The area of liability has led to the questioning of how much crime prevention is really necessary for a given place. It has been mooted that a risk management approach might be superior to a fear-driven one.[1] The question is, "does a community give up too much freedom, usually in terms of movement and assembly, to be free from fear of crime?" This was a question that was not widely asked in the 1990s; note the rise around the world of gated communities and the use of CCTV in public spaces.
A Canadian study of CPTED, where 25 individuals where interviewed considered to be professional practitioners and supporters of the CPTED model. Many of those who receive CPTED accreditation are ex-police officers or employed in the private security sector. The analysis by Parnaby questions the guiding principles of CPTED, implying that the assumptions are somewhat simplistic. Parnaby’s research uncovered that CPTED professionals were constantly influenced by the notion of ‘foreseeable danger’, suggesting that if an area had an unsafe environment or identifiable flaws that went unfixed, the result would inevitably lead to some form or criminal activity.
There are four primary obstacles to the adoption of CPTED.
First is a lack of knowledge of CPTED by environmental designers, land managers, and individual community members. For this reason, allocating substantial resources to community educational programs are often required.
The second major obstacle is resistance to change.

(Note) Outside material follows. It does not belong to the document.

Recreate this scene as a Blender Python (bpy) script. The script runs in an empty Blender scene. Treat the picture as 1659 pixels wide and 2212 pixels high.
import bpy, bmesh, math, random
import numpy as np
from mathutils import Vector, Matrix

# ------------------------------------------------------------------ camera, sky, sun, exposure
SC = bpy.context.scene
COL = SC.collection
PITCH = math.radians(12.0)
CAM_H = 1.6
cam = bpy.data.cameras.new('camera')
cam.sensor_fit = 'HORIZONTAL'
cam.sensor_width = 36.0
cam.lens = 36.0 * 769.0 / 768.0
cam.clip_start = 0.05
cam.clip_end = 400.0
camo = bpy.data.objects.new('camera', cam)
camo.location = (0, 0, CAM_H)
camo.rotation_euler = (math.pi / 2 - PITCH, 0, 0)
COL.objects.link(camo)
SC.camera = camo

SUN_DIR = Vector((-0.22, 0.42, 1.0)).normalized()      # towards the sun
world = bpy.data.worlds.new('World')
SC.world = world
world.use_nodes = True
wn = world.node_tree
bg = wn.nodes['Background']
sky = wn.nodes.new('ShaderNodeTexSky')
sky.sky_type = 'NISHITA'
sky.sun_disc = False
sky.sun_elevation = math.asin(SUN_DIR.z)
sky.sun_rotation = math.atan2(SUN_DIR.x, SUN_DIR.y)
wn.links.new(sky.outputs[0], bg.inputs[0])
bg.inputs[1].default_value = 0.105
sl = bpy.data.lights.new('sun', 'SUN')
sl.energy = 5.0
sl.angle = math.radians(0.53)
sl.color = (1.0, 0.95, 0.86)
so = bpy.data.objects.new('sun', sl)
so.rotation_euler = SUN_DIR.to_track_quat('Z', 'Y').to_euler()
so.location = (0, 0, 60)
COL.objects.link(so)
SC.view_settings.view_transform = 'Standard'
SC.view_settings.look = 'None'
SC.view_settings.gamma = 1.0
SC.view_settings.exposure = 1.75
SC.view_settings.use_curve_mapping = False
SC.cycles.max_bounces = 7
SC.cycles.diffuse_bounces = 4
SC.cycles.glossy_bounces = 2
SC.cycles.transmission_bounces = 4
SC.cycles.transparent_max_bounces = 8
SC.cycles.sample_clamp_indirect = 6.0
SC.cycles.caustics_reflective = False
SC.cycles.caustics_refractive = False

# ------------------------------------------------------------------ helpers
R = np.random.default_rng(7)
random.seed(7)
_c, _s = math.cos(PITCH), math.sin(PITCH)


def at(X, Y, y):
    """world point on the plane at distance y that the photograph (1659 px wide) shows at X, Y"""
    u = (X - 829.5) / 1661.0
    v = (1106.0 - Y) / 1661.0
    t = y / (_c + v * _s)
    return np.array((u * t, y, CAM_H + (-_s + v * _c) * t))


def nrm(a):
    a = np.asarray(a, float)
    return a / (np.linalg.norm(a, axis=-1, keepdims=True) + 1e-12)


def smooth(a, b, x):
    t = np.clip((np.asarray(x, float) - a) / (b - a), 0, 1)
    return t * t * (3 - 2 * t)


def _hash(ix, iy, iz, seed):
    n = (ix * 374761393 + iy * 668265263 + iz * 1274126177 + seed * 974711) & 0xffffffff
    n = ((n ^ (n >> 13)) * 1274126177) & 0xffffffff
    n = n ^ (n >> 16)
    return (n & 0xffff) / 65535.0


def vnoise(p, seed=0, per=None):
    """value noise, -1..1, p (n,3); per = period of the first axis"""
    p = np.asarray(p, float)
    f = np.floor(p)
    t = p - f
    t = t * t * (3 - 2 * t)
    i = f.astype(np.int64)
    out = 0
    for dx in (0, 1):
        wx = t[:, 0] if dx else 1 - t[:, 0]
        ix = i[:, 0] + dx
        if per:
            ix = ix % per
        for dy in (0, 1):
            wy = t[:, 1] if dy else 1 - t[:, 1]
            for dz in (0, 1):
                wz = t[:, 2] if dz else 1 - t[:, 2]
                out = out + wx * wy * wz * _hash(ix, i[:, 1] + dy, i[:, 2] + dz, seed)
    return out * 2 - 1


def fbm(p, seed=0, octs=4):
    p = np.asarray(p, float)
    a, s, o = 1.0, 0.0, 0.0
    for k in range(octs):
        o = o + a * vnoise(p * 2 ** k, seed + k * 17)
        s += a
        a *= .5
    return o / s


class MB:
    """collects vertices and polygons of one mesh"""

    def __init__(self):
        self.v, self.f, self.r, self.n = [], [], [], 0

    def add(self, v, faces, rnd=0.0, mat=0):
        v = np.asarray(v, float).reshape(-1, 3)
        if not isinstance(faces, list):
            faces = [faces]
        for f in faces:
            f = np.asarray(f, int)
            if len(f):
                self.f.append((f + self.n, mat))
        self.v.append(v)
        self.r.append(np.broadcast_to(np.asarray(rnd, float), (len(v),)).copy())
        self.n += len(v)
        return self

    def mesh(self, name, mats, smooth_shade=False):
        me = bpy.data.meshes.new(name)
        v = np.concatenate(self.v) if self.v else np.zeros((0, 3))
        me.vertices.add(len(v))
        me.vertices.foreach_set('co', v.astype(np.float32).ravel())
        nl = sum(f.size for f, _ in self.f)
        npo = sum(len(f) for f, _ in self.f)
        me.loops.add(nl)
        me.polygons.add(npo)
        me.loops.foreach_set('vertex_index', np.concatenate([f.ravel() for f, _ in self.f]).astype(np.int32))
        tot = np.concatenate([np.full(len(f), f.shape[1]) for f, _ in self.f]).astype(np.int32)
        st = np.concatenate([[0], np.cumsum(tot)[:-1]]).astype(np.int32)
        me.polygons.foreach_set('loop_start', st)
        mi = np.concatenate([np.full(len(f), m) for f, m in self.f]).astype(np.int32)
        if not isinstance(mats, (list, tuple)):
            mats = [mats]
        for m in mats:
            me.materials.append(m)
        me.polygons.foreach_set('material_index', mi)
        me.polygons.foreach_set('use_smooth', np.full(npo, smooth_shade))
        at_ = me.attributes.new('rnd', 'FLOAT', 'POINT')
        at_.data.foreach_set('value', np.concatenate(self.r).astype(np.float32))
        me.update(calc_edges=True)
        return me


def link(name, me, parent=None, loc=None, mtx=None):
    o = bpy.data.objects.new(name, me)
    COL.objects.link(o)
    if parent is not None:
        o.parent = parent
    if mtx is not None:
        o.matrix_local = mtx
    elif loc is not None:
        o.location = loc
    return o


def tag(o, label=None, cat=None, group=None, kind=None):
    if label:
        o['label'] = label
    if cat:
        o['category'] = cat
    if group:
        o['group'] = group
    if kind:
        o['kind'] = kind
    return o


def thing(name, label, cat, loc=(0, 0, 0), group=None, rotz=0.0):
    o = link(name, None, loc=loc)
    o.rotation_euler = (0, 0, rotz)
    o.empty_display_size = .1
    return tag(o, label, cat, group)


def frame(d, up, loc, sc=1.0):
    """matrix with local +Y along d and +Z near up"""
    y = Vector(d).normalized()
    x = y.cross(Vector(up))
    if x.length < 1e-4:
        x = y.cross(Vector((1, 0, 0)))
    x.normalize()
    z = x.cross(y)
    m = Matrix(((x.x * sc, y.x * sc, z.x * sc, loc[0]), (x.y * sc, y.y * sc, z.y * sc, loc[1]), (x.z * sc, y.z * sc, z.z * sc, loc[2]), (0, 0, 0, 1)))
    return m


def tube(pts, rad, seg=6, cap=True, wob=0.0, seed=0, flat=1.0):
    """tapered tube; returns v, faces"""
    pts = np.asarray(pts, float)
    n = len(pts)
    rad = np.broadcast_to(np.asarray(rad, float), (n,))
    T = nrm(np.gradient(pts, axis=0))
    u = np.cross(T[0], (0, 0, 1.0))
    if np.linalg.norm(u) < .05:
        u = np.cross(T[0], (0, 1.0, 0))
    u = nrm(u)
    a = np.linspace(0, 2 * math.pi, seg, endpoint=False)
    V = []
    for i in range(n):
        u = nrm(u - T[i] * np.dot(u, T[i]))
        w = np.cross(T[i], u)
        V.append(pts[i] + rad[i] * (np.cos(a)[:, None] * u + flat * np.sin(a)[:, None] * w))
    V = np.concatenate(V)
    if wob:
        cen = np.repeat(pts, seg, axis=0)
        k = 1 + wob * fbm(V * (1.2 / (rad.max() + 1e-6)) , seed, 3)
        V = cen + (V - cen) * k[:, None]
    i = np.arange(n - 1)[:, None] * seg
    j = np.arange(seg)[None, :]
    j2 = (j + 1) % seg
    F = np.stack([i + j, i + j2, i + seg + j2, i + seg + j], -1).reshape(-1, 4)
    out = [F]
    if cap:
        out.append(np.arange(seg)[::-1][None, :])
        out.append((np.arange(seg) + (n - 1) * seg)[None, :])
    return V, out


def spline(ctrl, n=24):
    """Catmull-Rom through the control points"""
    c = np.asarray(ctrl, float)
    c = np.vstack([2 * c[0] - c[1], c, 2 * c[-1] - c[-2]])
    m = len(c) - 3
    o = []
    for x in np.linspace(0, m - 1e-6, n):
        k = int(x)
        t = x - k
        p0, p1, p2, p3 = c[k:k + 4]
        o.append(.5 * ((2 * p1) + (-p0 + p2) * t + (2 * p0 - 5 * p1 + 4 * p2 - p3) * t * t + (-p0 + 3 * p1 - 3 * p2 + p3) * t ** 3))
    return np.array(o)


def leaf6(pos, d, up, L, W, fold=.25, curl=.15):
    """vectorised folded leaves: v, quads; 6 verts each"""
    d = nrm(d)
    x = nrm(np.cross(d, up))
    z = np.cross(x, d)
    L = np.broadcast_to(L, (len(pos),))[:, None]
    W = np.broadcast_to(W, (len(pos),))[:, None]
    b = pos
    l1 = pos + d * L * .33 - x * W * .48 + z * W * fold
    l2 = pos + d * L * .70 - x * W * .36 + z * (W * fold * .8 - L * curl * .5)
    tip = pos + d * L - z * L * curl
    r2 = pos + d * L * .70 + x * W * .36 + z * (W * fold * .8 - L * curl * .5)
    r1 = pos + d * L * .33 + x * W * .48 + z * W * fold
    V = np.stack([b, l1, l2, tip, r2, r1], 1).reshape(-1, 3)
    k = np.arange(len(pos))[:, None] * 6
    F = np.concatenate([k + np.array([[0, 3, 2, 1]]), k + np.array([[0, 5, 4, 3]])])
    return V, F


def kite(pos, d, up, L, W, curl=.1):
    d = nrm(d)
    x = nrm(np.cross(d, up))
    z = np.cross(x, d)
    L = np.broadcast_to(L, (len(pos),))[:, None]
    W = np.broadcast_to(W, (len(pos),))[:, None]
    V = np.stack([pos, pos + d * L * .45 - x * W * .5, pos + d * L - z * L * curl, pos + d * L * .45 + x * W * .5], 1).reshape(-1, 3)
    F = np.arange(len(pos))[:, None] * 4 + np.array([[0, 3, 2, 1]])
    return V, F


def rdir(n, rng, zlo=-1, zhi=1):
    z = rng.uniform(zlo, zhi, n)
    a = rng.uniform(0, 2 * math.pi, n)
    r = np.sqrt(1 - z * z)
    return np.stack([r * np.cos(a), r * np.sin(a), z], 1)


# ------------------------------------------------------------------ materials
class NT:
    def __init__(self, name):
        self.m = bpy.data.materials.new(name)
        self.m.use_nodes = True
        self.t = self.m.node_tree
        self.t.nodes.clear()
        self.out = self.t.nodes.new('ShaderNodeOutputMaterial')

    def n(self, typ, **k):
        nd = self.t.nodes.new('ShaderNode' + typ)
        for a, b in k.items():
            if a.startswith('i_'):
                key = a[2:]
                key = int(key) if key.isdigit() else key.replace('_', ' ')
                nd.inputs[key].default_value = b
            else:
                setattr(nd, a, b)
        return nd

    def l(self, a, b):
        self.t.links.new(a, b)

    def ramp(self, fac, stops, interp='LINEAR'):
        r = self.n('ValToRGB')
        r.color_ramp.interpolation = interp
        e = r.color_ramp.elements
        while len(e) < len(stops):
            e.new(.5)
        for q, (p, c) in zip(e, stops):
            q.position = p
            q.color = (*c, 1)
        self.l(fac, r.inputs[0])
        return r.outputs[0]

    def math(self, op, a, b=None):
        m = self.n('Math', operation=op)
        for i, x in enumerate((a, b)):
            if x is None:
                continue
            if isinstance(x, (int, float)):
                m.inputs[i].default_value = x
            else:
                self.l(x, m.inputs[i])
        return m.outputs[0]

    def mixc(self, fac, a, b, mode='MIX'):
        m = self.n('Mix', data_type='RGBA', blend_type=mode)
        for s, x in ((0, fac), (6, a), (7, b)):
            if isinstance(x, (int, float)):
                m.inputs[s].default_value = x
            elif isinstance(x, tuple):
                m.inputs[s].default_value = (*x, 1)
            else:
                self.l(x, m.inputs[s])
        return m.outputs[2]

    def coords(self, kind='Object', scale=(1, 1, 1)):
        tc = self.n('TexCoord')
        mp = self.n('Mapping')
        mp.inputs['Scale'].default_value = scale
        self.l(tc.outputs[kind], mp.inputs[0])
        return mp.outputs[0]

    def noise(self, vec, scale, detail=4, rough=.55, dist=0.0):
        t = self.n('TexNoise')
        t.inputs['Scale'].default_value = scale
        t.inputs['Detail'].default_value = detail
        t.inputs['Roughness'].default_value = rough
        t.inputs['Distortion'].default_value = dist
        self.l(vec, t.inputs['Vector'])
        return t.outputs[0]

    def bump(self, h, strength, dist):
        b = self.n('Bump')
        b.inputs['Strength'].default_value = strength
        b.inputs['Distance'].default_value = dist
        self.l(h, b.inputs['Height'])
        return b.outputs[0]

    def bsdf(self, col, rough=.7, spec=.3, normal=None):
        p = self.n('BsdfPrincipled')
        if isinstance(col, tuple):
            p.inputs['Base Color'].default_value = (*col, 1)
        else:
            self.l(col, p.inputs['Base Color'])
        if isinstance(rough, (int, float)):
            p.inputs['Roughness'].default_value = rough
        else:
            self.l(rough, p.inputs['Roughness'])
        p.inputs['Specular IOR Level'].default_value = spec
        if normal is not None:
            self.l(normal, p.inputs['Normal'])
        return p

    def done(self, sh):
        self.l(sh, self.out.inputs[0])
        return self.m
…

Many specifically resist the type of cooperative planning that is required to use CPTED. Beyond that, skeptics reject the research and historic precedents that support the validity of CPTED concepts.
The third obstacle is the perception that CPTED claims to be a panacea for crime that will be used to displace other more traditional approaches rather than a small, but important, complementary tool in deterring offender behavior.
The fourth obstacle is that many existing built areas were not designed with CPTED in mind, and modification would be expensive, politically difficult, or require significant changes in some areas of the existing built environment.